Sembrano fragili ricami le tenui poesie di Franco Bonvini tessuti da un filo delicato che si dipana dal gomitolo della vita. Racchiudono in un’ aura di silenzio soffusa di nostalgia, la sensazione della mancanza, la tenerezza di un cuore, la leggenda del’amore che si ripete per imparare ad amare e a lasciarsi amare.
Si intravede nascosta l’anima del poeta che si schernisce , ma preme per voler uscire e scoppia di vita e di sensibilità.

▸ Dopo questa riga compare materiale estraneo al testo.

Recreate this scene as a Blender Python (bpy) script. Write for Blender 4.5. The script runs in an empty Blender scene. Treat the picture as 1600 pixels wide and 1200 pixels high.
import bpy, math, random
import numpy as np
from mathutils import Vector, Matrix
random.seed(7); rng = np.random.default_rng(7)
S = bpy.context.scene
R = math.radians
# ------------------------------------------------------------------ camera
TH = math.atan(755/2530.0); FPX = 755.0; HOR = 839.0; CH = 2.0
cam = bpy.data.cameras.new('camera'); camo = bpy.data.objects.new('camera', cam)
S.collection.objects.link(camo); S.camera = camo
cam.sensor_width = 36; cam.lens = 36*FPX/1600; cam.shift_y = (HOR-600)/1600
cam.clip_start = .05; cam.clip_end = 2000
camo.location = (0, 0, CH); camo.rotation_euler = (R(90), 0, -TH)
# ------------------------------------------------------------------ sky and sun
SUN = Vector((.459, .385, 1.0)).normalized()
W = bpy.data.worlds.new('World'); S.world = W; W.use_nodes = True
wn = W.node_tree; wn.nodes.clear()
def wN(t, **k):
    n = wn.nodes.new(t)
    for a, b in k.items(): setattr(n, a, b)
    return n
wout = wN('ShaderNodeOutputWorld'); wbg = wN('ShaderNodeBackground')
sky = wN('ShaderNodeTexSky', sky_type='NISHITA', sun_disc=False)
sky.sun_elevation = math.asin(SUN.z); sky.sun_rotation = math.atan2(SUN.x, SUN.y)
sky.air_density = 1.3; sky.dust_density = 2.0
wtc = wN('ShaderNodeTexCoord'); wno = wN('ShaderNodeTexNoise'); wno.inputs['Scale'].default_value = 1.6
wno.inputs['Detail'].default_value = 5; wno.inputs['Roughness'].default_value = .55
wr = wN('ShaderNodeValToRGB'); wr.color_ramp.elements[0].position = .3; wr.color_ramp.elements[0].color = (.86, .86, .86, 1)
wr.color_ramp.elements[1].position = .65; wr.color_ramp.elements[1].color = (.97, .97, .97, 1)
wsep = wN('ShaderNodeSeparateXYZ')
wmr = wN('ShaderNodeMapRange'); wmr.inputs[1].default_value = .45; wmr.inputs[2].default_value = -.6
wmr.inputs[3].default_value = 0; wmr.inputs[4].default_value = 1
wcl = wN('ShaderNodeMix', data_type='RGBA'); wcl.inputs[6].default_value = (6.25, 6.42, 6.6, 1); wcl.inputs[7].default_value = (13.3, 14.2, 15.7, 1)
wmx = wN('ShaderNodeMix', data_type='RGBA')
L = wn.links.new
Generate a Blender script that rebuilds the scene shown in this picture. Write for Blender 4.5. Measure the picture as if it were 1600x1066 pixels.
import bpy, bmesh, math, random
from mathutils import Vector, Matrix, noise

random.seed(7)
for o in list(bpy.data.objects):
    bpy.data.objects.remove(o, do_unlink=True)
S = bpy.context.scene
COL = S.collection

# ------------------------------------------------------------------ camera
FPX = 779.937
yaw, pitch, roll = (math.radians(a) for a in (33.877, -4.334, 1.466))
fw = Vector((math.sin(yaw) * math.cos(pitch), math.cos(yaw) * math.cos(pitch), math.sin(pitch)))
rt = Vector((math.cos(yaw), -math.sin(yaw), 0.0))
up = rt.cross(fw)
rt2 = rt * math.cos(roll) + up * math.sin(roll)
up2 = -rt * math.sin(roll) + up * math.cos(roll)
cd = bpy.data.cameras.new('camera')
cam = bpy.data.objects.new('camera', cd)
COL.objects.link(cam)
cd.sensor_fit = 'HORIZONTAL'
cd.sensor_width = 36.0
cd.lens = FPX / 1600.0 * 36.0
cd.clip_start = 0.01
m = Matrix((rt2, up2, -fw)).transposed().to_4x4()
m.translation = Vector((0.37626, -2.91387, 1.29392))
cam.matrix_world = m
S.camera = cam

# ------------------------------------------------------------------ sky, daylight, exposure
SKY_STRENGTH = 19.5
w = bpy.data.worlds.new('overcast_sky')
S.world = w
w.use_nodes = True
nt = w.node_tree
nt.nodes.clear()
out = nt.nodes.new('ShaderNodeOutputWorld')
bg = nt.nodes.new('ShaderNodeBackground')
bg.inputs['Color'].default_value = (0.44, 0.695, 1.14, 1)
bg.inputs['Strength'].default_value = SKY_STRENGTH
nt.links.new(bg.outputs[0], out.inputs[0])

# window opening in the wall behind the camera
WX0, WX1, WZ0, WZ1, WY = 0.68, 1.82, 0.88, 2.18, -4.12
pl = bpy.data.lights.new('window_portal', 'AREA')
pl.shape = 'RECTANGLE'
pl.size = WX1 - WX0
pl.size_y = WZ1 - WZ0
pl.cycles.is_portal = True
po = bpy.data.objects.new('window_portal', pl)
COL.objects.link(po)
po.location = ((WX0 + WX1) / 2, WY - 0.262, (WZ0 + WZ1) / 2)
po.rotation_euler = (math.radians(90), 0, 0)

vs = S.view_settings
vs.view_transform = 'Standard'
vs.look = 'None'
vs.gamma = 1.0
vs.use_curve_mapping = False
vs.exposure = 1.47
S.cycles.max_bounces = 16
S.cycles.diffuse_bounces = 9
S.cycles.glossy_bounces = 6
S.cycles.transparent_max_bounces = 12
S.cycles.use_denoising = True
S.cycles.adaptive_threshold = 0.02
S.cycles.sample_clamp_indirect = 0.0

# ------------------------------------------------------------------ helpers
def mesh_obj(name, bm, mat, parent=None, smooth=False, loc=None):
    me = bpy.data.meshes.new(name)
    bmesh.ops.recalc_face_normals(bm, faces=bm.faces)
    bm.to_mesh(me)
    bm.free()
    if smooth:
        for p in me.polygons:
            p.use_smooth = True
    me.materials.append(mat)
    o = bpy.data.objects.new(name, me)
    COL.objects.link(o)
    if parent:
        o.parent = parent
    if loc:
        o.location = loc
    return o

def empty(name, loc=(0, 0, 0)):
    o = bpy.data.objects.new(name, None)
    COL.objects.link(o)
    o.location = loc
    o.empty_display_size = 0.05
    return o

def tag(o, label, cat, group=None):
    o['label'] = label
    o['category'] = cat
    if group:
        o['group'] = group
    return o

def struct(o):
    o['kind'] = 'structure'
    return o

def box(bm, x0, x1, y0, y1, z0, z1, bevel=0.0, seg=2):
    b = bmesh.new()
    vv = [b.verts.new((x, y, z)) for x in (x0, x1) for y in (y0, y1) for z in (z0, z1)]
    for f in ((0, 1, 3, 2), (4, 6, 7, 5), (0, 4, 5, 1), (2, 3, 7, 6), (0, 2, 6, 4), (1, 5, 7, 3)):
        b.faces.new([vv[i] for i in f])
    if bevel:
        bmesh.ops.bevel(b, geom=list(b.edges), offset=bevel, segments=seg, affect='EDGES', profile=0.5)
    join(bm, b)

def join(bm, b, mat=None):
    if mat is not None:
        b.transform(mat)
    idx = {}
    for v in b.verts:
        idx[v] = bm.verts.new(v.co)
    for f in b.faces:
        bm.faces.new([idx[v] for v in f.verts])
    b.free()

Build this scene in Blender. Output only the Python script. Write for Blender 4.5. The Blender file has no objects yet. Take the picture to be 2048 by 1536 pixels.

Di pagina in pagina si muove leggera, in punta di piedi, la madre adorata con la quale il poeta giocava a nascondino, si ode il suo canto soave; come sogno appaiono lievi le passeggiate nel bosco a primavera a inseguir canti di grilli e uccellini, esperienze nel verde e profumo di torte di mele.
Sembra di percepire, scorrendo lo sguardo tra i versi, un profumo ventoso di brughiera, di bosco, di lago, di una casa antica.
È una Poesia fatta di ricordi, di musica, di amorevole letizia venata di malinconia: carezze tra i capelli per un dolore improvviso, gratitudine per un’anima ormai lontana.
Ma la morte è rinascita, è compagnia; l’autore continua il suo viaggio con altri amori: la donna, i figli i nipoti, e porta con sè solo i sogni e un piccolo plettro di pochi grammi. La musica compagna fedele per sedare il vuoto.
Continua il sognare all’infinito, sogni come aquiloni senza filo che esprimono nuovi incontri buoni e il desiderio di rivivere le corse in bici, i bagni nel lago, alla ricerca di un’eterna giovinezza tessuta con gli amori della sua vita.
Insieme una chitarra su cui affiorano i segni del tempo e le ferite dell’anima riempite d’oro.